===== PROVIDED ENTRIES =====

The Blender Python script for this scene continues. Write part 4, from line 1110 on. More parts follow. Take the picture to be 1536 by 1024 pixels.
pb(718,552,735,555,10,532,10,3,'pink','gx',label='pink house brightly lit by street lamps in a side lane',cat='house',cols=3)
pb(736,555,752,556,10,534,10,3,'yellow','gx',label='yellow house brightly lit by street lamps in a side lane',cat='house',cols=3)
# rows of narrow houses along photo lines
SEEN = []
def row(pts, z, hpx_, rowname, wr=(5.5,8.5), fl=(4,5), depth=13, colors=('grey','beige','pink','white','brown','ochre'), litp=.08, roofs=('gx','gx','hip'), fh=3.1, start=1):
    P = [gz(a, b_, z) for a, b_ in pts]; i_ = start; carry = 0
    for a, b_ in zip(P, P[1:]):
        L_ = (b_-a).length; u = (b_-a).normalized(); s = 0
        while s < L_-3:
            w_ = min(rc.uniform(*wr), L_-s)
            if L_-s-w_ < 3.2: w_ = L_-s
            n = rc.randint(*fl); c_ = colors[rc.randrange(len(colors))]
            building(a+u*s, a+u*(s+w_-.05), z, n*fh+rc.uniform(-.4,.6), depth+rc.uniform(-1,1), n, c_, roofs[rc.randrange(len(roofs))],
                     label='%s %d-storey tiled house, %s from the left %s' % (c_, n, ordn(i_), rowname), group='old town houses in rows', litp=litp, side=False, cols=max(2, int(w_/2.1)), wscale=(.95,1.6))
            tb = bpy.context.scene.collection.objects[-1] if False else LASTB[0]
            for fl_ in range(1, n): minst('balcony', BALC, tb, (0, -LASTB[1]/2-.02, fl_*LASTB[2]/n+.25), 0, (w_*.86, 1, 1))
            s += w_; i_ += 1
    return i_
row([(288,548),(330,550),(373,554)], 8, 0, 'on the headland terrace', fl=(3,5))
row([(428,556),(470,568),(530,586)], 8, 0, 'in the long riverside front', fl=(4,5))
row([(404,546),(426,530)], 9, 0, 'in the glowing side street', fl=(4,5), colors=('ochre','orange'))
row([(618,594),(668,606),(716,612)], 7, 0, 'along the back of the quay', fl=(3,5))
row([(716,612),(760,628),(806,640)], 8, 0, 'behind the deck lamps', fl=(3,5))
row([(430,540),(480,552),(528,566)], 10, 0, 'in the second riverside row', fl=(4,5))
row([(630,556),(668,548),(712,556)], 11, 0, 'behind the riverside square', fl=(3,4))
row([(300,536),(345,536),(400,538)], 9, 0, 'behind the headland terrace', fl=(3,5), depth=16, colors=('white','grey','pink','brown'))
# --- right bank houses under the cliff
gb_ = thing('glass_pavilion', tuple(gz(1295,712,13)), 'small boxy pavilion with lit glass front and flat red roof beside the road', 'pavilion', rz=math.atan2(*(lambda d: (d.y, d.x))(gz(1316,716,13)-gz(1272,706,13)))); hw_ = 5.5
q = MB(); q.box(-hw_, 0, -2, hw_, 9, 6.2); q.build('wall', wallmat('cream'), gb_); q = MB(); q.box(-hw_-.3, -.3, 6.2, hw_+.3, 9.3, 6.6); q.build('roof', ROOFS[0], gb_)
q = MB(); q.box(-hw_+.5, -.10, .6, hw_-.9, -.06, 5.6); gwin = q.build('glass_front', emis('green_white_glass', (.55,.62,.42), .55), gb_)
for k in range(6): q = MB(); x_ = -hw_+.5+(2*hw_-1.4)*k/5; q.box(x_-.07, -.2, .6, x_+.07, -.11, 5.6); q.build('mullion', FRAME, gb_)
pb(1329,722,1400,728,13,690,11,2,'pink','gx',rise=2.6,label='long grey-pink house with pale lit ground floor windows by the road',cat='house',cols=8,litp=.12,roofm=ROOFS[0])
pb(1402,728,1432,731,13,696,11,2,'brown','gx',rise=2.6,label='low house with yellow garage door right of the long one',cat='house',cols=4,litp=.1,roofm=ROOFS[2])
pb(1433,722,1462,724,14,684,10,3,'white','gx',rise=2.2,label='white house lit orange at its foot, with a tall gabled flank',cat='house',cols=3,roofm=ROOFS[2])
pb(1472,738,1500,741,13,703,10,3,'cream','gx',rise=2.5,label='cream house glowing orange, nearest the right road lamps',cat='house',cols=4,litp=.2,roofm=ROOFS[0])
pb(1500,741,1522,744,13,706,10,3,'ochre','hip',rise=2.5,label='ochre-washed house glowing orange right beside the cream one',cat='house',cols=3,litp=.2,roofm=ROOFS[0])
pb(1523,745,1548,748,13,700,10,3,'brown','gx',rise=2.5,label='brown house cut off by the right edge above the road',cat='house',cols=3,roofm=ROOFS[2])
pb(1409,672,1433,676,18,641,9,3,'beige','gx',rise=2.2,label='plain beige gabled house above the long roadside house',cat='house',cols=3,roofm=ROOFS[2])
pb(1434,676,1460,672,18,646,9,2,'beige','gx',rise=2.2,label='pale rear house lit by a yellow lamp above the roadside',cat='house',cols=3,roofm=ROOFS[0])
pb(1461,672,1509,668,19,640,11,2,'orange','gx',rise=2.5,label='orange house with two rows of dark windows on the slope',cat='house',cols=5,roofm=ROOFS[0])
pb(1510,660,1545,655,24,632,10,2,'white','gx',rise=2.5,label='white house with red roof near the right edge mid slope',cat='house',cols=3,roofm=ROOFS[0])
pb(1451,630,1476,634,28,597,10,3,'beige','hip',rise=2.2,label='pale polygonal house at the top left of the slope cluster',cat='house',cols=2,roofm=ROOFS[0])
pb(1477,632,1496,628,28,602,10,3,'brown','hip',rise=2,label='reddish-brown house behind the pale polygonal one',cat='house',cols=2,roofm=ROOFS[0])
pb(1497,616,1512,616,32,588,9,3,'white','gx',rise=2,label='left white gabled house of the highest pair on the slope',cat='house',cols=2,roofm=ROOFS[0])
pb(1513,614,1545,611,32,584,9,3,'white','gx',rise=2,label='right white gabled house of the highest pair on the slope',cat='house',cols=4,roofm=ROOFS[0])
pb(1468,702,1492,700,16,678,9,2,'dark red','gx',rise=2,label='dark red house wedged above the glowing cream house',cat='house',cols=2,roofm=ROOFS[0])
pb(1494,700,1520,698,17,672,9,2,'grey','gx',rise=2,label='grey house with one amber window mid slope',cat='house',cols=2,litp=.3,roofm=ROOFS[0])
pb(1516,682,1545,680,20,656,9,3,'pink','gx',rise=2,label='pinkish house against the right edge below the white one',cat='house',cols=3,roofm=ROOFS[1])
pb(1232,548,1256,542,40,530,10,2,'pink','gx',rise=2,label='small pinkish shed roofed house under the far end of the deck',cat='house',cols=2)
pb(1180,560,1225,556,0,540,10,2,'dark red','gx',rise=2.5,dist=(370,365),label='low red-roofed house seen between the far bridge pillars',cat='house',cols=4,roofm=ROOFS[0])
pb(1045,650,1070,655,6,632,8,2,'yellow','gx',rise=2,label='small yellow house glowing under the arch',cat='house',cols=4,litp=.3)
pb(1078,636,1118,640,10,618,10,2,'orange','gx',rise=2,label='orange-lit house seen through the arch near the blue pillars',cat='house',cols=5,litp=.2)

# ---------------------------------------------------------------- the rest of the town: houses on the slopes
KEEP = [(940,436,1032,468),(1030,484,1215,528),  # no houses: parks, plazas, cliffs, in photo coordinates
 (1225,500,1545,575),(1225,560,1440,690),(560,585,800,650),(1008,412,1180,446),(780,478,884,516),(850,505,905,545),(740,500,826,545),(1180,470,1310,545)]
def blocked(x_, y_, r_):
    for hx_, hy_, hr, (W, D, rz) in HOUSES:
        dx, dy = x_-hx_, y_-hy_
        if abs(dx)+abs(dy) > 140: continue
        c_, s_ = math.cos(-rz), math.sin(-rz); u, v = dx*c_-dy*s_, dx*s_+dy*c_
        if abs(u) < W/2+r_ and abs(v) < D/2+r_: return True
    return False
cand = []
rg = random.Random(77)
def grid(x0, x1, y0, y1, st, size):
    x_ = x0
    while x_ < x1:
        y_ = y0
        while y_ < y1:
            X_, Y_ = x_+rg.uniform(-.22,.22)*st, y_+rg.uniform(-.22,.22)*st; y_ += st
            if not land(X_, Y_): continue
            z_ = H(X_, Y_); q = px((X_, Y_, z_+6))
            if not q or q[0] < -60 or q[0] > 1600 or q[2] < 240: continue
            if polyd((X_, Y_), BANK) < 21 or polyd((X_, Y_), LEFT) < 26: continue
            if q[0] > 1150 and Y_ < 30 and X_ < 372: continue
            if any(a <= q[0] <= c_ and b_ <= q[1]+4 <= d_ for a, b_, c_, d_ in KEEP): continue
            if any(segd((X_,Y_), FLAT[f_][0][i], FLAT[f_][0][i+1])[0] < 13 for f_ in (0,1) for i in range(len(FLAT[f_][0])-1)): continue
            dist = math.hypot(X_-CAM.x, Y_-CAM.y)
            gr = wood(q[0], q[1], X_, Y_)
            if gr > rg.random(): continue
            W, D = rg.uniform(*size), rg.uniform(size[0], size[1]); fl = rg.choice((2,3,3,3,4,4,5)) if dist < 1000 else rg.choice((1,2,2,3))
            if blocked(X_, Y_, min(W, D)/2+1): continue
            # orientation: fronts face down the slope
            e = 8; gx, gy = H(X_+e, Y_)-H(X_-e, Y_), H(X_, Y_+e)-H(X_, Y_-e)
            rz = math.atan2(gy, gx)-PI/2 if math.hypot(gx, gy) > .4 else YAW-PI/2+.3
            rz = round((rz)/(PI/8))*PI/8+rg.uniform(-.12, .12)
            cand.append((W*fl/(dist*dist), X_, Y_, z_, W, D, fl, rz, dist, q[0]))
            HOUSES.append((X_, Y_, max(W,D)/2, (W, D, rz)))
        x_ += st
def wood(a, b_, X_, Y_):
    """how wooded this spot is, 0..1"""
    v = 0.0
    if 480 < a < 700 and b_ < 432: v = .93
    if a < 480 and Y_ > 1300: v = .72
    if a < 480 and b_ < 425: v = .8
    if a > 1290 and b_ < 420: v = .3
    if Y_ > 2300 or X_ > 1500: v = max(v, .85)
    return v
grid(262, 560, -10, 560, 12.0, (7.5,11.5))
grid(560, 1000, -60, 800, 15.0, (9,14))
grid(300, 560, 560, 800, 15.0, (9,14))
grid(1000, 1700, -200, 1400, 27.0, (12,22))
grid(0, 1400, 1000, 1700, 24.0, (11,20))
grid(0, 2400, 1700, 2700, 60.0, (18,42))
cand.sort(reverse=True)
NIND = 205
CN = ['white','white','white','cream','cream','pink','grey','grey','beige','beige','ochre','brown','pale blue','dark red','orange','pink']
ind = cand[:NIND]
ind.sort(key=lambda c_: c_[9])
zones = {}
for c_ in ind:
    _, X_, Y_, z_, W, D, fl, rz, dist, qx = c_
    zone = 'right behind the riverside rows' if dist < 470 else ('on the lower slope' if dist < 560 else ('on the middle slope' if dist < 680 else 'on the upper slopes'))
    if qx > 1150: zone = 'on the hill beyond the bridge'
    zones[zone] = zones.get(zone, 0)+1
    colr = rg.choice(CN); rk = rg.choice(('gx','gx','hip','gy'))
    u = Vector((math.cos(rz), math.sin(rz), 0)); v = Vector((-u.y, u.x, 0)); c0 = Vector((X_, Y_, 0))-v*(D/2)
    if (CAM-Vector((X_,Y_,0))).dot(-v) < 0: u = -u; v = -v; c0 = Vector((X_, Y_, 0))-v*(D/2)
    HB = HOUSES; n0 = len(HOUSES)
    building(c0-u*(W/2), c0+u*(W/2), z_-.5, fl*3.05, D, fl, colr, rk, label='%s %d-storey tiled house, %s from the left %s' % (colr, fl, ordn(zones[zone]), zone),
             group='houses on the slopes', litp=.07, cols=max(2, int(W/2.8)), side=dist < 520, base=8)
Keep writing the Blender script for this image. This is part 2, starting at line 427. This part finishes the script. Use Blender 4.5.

=====

WHAT IS BEING ASKED: Within the listing above, find every line containing the string "part" and return it.

TASK ANSWER:
The Blender Python script for this scene continues. Write part 4, from line 1110 on. More parts follow. Take the picture to be 1536 by 1024 pixels.
Keep writing the Blender script for this image. This is part 2, starting at line 427. This part finishes the script. Use Blender 4.5.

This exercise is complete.